Relationships

Why It's Easier To Have Feelings For Multiple People Than Just One

by Sheena Sharma
Kayla Snell

A few months ago, my life was full of men. I was juggling all of them like a circus clown, and I was the only one looking for love.

But, I wasn't actually with any of them because they were all unavailable in some way: One was geographically unavailable, one was intimately unavailable, and one was so emotionally unavailable he was like one of those furiously annoying walnuts you spend forever trying to crack open but just can't. Not one of these guys tipped the scale any more than the other; three men stood in front of me, and I liked them each a solid 33.3 percent.

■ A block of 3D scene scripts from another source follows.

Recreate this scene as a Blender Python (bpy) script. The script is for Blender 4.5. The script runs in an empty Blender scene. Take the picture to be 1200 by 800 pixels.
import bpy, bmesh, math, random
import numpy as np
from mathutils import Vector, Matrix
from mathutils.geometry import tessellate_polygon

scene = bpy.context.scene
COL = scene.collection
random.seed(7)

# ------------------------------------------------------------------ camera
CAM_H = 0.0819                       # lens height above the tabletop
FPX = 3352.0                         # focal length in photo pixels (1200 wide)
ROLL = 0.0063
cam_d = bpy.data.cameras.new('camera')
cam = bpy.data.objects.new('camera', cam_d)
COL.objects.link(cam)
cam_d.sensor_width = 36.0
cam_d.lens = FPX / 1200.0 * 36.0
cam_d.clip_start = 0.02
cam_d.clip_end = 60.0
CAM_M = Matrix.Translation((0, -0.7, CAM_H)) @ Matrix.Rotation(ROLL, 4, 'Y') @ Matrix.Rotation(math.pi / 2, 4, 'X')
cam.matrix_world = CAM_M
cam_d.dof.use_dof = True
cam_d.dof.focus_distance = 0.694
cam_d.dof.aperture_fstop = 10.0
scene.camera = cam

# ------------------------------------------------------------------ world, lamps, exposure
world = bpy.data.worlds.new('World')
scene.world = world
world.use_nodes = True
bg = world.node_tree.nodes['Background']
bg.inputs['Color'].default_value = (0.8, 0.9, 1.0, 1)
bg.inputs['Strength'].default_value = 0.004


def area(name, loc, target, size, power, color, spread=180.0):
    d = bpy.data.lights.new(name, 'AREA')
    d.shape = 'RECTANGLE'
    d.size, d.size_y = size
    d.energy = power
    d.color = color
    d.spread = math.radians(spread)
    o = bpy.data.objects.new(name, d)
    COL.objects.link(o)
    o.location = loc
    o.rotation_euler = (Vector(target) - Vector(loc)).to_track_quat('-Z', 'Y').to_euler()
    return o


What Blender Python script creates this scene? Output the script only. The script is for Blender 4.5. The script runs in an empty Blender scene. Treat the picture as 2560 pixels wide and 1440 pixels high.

I love falling in love. I fall in love with someone new every day. There are so many people in the world worthy of falling in love with, and I often wander the streets of New York looking at all the couples walking hand-in-hand, hand-on-bum, arm-in-arm, wondering why they chose each other. How they chose each other.

People are beautiful because they each have something unique to offer -- so what made that girl's boyfriend more special than all the other guys who ran after her?

This is why I can never choose just one guy to be my boyfriend.

When I needed a clean slate, I got rid of all three of those guys I liked an equal amount. Instead of leading a life full of confusion and indecision, my days became man-less and routine, and I enjoyed them that way. It freed up space in my mind to think about other things, like my fitness goals and finally booking a solo trip across the world.

But shoot, I'd be a liar if I didn't admit that now, a few months later, I'm right back where I started: at the hands of a few different guys I have feelings for but don't really know. Having feelings for a bunch of men puts you in a weird limbo that keeps you from developing deep feelings for anyone.

It's easy. When you have a ton of people to choose from, well, you don't have to choose at all. And the freedom to have choice but not actually have to choose is an incomparable sort of freedom.

And the freedom to have choice but not actually have to choose is an incomparable sort of freedom.

This limbo is predictable. This limbo is comfortable. This limbo is where the world is my oyster and I can fantasize without limits.

For instance, with the guy in California who shared my love for the outdoors, I pictured sharing a big house with floor-to-ceiling windows that filtered light into the rooms and onto the furniture -- maybe even a tomato garden in the backyard.

I had dreams of running off to Ireland with my Irish almost-boyfriend and setting up shop in his lush, green hometown on the Southwestern countryside.

And as for the last guy, well, he and I were just best friends, and I wanted to continue to grow our relationship as best friends and lovers.

See what I mean? These are colorful fantasies, each painted with different brushes, one just as brilliantly as the next.

These vanish with the thought of settling down with one person. I don't want to settle down with someone if I have to compromise.

My friend takes issue with that. "Adjust your attitude on what it means to fall in love," he said. "That's when you'll fall in love."

"I can't adjust my attitude," I said. "So I guess I'll never fall in love."

The truth is, it's hard to be in love with one person. And scary. To depend on them is a huge leap of faith--they become a source of love, sex, trust, and happiness, and that's a hell of a lot of things from one source.

The right person will have it "all," they say. You won't have to compromise, they say.

But I'll tell you right now: I've dated and dated, and I've yet to find the guy who has everything I'm looking for.

Maybe none of those guys was the one for me. Maybe, with the right guy, I wouldn't have to think and think until my brain ran out of juice.

Or maybe, deep down, at the very root of me, I know someone out there really doesn't have it all. And maybe love is a storm. Maybe I'm waiting out falling in love because it will uproot my world--as any strong storm does--until I finally give in to being wrecked by it, because being alone no longer feels exciting and powerful, just lonely and unmanageable.

One day, I'll have to compromise. I'm hoping that on that day, compromise won't feel like compromise. But right now, compromise just feels like being untrue to myself. And I refuse to be untrue to myself to be with someone else.